Collaborate: A New Era

Posted: October 30, 2017

Source: The Forest Blog by Russ Vaagen

I read and hear people talking about how the environmentalists are to blame for all our forest health woes.  I also hear about the same on the other side of the coin saying that over-harvesting and past logging is the reason our forests are in the shape they are in.  Here’s my take:

WHO CARES WHOSE FAULT ITIS!

Besides making you feel better about your position, what good are you doing?  We need change, not blame.  The fact is there are members of the forest industry and conservation groups working tirelessly to collaboratively address the issues facing our forests.

Collaboration is Working

We need to further support efforts of collaborative groups.  The great work needs to be shared so people understand that the days of the “Timber Wars” are over.  Sure, I understand that some environmentalists still want the forest left off limits, public land, in particular.  Let me tell you, that is the minority.  There are also sawmill owners and timberland managers that want nothing to do with collaboration or talking with the “enemy.”  Those people and organizations have become and are becoming the exception.  It’s because of this we must focus on the good work of groups in the West. They have gone past the noise to a better way of solving our forest management issues.

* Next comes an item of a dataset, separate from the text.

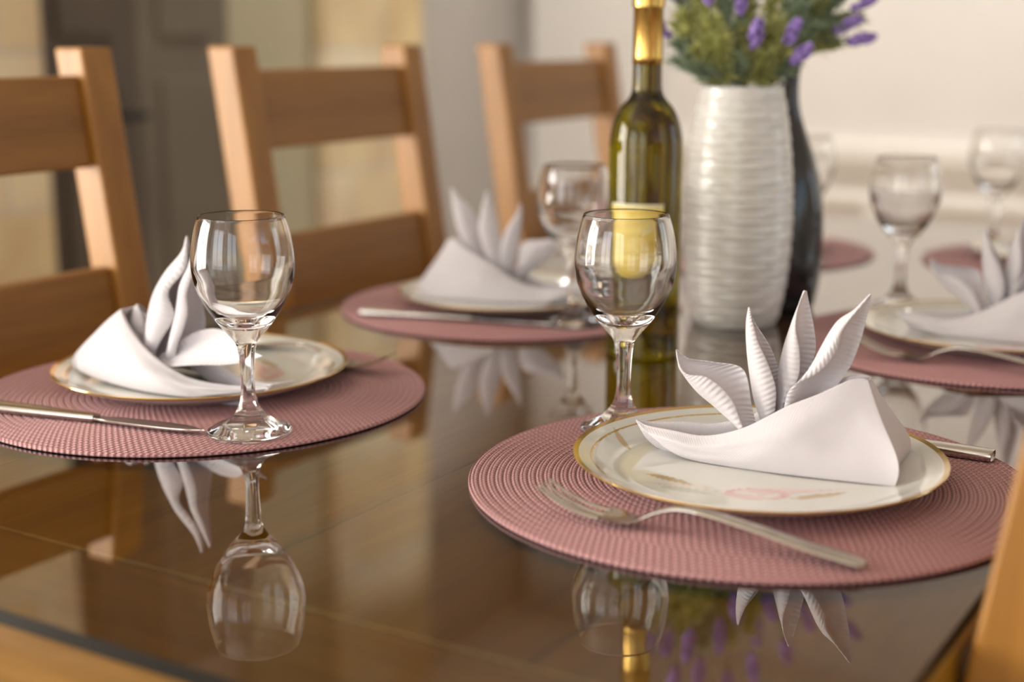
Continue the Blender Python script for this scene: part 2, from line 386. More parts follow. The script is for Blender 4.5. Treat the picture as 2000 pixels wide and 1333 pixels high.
def placemat_mesh():
    bm = bmesh.new(); prof = [(0, .30)]; R_ = 19.15; p = PITCH*100; nR = int(R_/p)
    for k in range(nR):
        r0 = k*p
        for q, h in ((.05, .21), (.25, .315), (.48, .29), (.52, .29), (.75, .315), (.95, .21)): prof.append((max(r0+q*p, .01), h))
    prof += [(R_-.05, .28), (R_, .2), (R_, .08), (R_-.1, 0), (0, 0)]
    lathe(bm, prof, 200); return bm
MAT_H = .31
seats = [  # (s, t, facing): facing 0 = sitter on the right side, PI = sitter on the left side
    (88.2, -35.1, 0), (86.7, -84.3, PI), (134.7, -82.6, PI), (142.3, -31.9, 0), (187.5, -77.6, PI), (199, -34.5, 0)]
seat_txt = ['in the sharp right foreground', 'in the left foreground', 'of the second setting on the far left side', 'of the second setting on the right', 'of the far setting behind the vases', 'of the farthest setting on the right edge']
mat_labels = ['dusty pink round woven placemat nearest the camera, at lower right', 'dusty pink round woven placemat at the left edge in front of the leftmost chair',
  'dusty pink round woven placemat in front of the middle chair', 'dusty pink round woven placemat behind the nearest plate, at the right edge',
  'small blurred pink placemat seen just right of the black vase', 'blurred pink placemat under the farthest plate on the right edge']
pm = None
for (s, t, fc), lab in zip(seats, mat_labels):
    if pm is None: pm = link('placemat', placemat_mesh(), M['mat'], None, True, 60); o = pm
    else: o = copy_tree(pm)
    o.location = TF(s, t, ZT); o.rotation_euler = (0, 0, A0+fc); tag(o, lab, 'placemat', 'round woven placemats')
def SP(i, x, y, z=0.0):       # seat-local cm: x to +s, y towards table centre for the right side
    s, t, fc = seats[i]; k = 1 if fc == 0 else -1
    return TF(s+k*x, t-k*y, ZT+z)

# ------------------------------------------------------------------ plates
def ell_d(x, y, cx, cy, a, b_, ang):
    c, s_ = math.cos(ang), math.sin(ang); dx, dy = x-cx, y-cy
    u, v = (dx*c+dy*s_)/a, (-dx*s_+dy*c)/b_; return u, v
def leaf(x, y, x0, y0, x1, y1, wd, bend=0.0):
    dx, dy = x1-x0, y1-y0; ln = math.hypot(dx, dy); u = ((x-x0)*dx+(y-y0)*dy)/ln/ln; v = (-(x-x0)*dy+(y-y0)*dx)/ln
    if u <= 0 or u >= 1: return 0
    v -= bend*math.sin(PI*u); ww = wd*math.sin(PI*u**.8)
    return max(0, min(1, (ww-abs(v))/.07+.5))
WHITE = (.74, .74, .69); GOLD = (.72, .47, .16)
def mixc(a, b_, f): return tuple(a[i]*(1-f)+b_[i]*f for i in range(3))
def motif(x, y, ang, c):
    ca, sa = math.cos(-ang), math.sin(-ang); x, y = x*ca-y*sa, x*sa+y*ca
    x += .9; y -= 2.6
    if not (-8.5 < x < 9 and -11.5 < y < -3): return c
    GA = (.50, .33, .13); PK = (.68, .27, .28); LP = (.78, .50, .48); GR = (.50, .50, .42)
    c = mixc(c, GA, .9*leaf(x, y, -6.6, -4.9, -3.4, -7.2, .38, .15))
    c = mixc(c, GR, .7*leaf(x, y, -5.6, -7.6, -2.2, -8.9, .45, .1))
    c = mixc(c, (.60, .45, .40), .8*leaf(x, y, -7.4, -6.3, -.6, -8.3, .07, -.4))
    c = mixc(c, LP, .6*leaf(x, y, -7.6, -7.0, -1.5, -7.8, .12, .4))
    c = mixc(c, (.60, .45, .40), .8*leaf(x, y, 2.2, -8.3, 8.0, -6.4, .07, .3))
    c = mixc(c, LP, .55*leaf(x, y, -1.8, -8.0, 6.0, -7.1, .6, -.1))
    c = mixc(c, GA, .9*leaf(x, y, 2.6, -9.2, 6.6, -7.2, .38, -.1))
    u, v = ell_d(x, y, .6, -8.4, 2.1, 1.15, .05); d = math.hypot(u, v)
    if d < 1.05:
        f = max(0, min(1, (1.05-d)/.06)); sw = .5+.5*math.sin(10*d+2*math.atan2(v, u)); pale = (.74, .64, .60); c = mixc(c, mixc(pale, PK, min(1, .22 + .6*sw**3*d + .5*max(0, d-.8)/.25)), f*.9)
        c = mixc(c, WHITE, .8*leaf(x, y, -.9, -8.0, .9, -8.9, .22, .25)); c = mixc(c, WHITE, .8*leaf(x, y, .9, -8.9, 2.1, -7.9, .2, -.2))
    return c
def plate_color(x, y, r, top):
    if r > 12.28: return GOLD + (.75,)
    if not top: return WHITE + (0,)
    if 11.30 < r < 11.42 and math.cos(math.atan2(y, x)-2.9) > -.2: return GOLD + (.6,)
    c = motif(x, y, .0, WHITE)
    c = mixc(c, (.50, .33, .13), .8*leaf(x, y, -8.8, 3.0, -10.2, 6.0, .3, .1)); c = mixc(c, (.50, .33, .13), .8*leaf(x, y, 9.4, 1.5, 8.2, 5.0, .45, .1))
    return c + (0,)
m, nt, b = new_mat('gold_rimmed_porcelain')
at = N(nt, 'ShaderNodeAttribute', attribute_name='decal'); L(nt, at.outputs['Color'], b.inputs[0]); L(nt, at.outputs['Alpha'], b.inputs['Metallic'])
b.inputs['Roughness'].default_value = .12; b.inputs['Coat Weight'].default_value = .5; b.inputs['Coat Roughness'].default_value = .03
M['plate'] = m
def plate_mesh():
    bm = bmesh.new(); cps = [(.02, .62), (3, .60), (6.5, .60), (8.8, .64), (9.8, .78), (10.6, 1.08), (11.3, 1.36), (12.0, 1.56), (12.5, 1.72)]
    sp = spline(cps, 12); prof = [(p.x, p.y) for p in sp] + [(12.62, 1.76), (12.66, 1.70), (12.6, 1.60)]
    prof += [(12.0, 1.28), (11.0, .92), (10.2, .55), (9.2, .30), (8.4, .2), (8.2, 0), (7.7, 0), (7.5, .2), (0, .25)]
    lathe(bm, prof, 480)
    me = bpy.data.meshes.new('plate'); bm.normal_update()
    lay = bm.verts.layers.float_color.new('decal'); zt = {}
    for v in bm.verts:
        x, y = v.co.x*100, v.co.y*100; r = math.hypot(x, y)
        v[lay] = plate_color(x, y, r, v.normal.z > 0)
    return bm
plate_labels = ['white porcelain plate with gold rim and pink rose, nearest the camera', 'white gold-rimmed plate at left, under the napkin behind the left wine glass',
  'blurred white plate in front of the middle chair', 'blurred white plate at the right edge, behind the nearest napkin', 'blurred white plate hidden behind the wine bottle and vases', 'faint white plate at the right edge of the farthest setting']
pl0 = None
for i, lab in enumerate(plate_labels):
    if pl0 is None: pl0 = link('dinner_plate', plate_mesh(), M['plate'], None, True, 50); o = pl0
    else: o = copy_tree(pl0)
    o.location = SP(i, (.46, -2.2)[i] if i < 2 else .2, (-.53, -1.9)[i] if i < 2 else -.1, MAT_H); o.rotation_euler = (0, 0, -.12 if seats[i][2] == 0 else 1.75); tag(o, lab, 'plate', 'gold-rimmed dinner plates')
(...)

On the Colville National Forest, we have over 3 dozen successfully collaborated projects.  They are growing in size and agreement as we learn from each one.  We are now focused on landscape-level impacts rather than smaller projects.  We are trying and succeeding at restoring a higher percentage of the forest within each project area.  The A to Z project is a national example of that success, but the truth is, it’s just another step in the process.  We still aren’t seeing enough of that land being thinned and restored.  There is no shortcut to all of this.  We must do the work.  Go to the meetings.  Have the discussions.  Create common ground and move the needle forward.

We All Benefit

When these projects are completed everyone wins.  Our forests get the fuels reduced which saves them from catastrophic, stand replacement wildfire.  This allows them to keep producing oxygen and creating healthy, beautiful forests for generations to come.  Wildlife habitat is saved or enhanced.  Recreational opportunities are restored instead of destroyed.  Rural economic engines are fueled with the by-product of restoring or public forests which does more for the socio-economic fabric of these communities than most people will ever know.  In the near future, we will be turning these forest restoration by-products into mass timber, specifically CLT, which will benefit urban communities with sustainable, eco-friendly buildings.

The fault of how we got the forest in this mess is irrelevant.  The past doesn’t exist today.  We can only take actions today that will influence a brighter future.  Understanding history is one thing, making excuses and blaming others is a copout.  Be part of the solution, not the ineffective noise.